El circo del PDeCAT es la última fase de la destrucción del espacio conservador independentista que empezó cuando Mas se quitó la corbata en el inicio del procés. Los títeres del Estado intenan crear la situación que no pudieron consolidar a principios de los años 80, cuando Jordi Pujol rompió los esquemas al PSC.

Como dice un amigo que se largó a Londres a servir cafés para evitar que se lo tragara el cinismo autonómico, se trata de que los valores que son importantes en el mundo, aquí no valgan nada. Los catalanes de cierta edad recuerdan el desprecio que los progres gastaban por la identidad, la familia, la religión y la defensa de la lengua, en plena guerra fría. 

Entonces, la libertad flamante se utilizaba para pervertir los valores que sostienen a cualquier país. Pujol evitó que la frivolidad que ha destruido el estilo de vida occidental sirviera para desertizar Cataluña después de la dictadura. El independentismo nació del liderazgo que Pujol impuso en el país, pero pronto quedó en manos de los parásitos que había alimentado su hegemonía.

Ahora la situación es más grave, porque la herramienta que España se dispone a utilizar para contener a los catalanes ya no es la libertad, sino la lucha por la supervivencia. Mientras que los partidos se pierden en debates bizantinos, el mundo cada vez se endurece más. Cómo le pasó a Companys en 1939, el processisme pronto será la rémora de un sueño liquidado en toda Europa, y no tendrá herramientas ni prestigio para dialogar con el mundo.

Puigdemont es como el flautista de Hamelín. En vez de dar ejemplo y trabajar para imponer unos valores que permitan al país afrontar el futuro, empuja el independentismo hacia el barranco con melodías folclóricas de indio emotivo. Los chicos de PDeCAT se hacen los duros pero ya solo aspiran a tener un lugar en el partido de orden que los españoles quieren edificar sobre los escombros de Convergència.  

Cuando Alejandro Fernández dice que el proceso ha liquidado los valores catalanes, sabe que el PP no quiere ni puede restablecerlos o fortalecerlos. Des del inicio del proceso, se trataba, precisamente, de liquidarlos con discursos estériles sobre los pobres, las mujeres, los homosexuales y toda víctima de la historia que pudiera ser exprimida para salvar la unidad española.

Mientras Quim Torra ayuda a Madrid a ganar tiempo, Puigdemont reúne, con el cebo de un poder que ya ha perdido, los restos de una época para que España acabe de liquidarla.
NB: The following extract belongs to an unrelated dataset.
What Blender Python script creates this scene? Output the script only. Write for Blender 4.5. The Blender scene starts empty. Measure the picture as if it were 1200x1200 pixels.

Se trata de que en el mundo que viene el catalán tenga que elegir entre la supervivencia de su familia y la supervivencia de su país, un poco como pasaba en tiempos de Franco, antes de que Pujol montara su precaria mafia. 

Pujol puso Cataluña en la línea de la historia, mientras que Puigdemont y Torra creen que su salvación personal pasa por volver a cerrar el país en una jaula con palabras amables. Basta repasar la trayectoria de TV3 para ver de dónde venimos y hacia dónde vamos. Basta ver como los partidos del “mundo nos mira” han cerrado el discurso político catalán en los debates hispánicos más penosos. 

En el mundo que viene no habrá lugar para Mandelas y Dalai Lamas, y todavía habrá menos lugar para imitaciones de bazar chino como Puigdemont o como Junqueras. O aparecen políticos cultos, con una idea fuerte de la belleza y del país, o seremos una reserva india, con los problemas psicológicos y antisociales típicos de los sociedades en ruina. 

¿Os acordáis del hermano drogadicto de Pasqual Maragall, y de tantos otros chicos destruidos de familia buena? Pues acordaos porque nadie va a salvarse.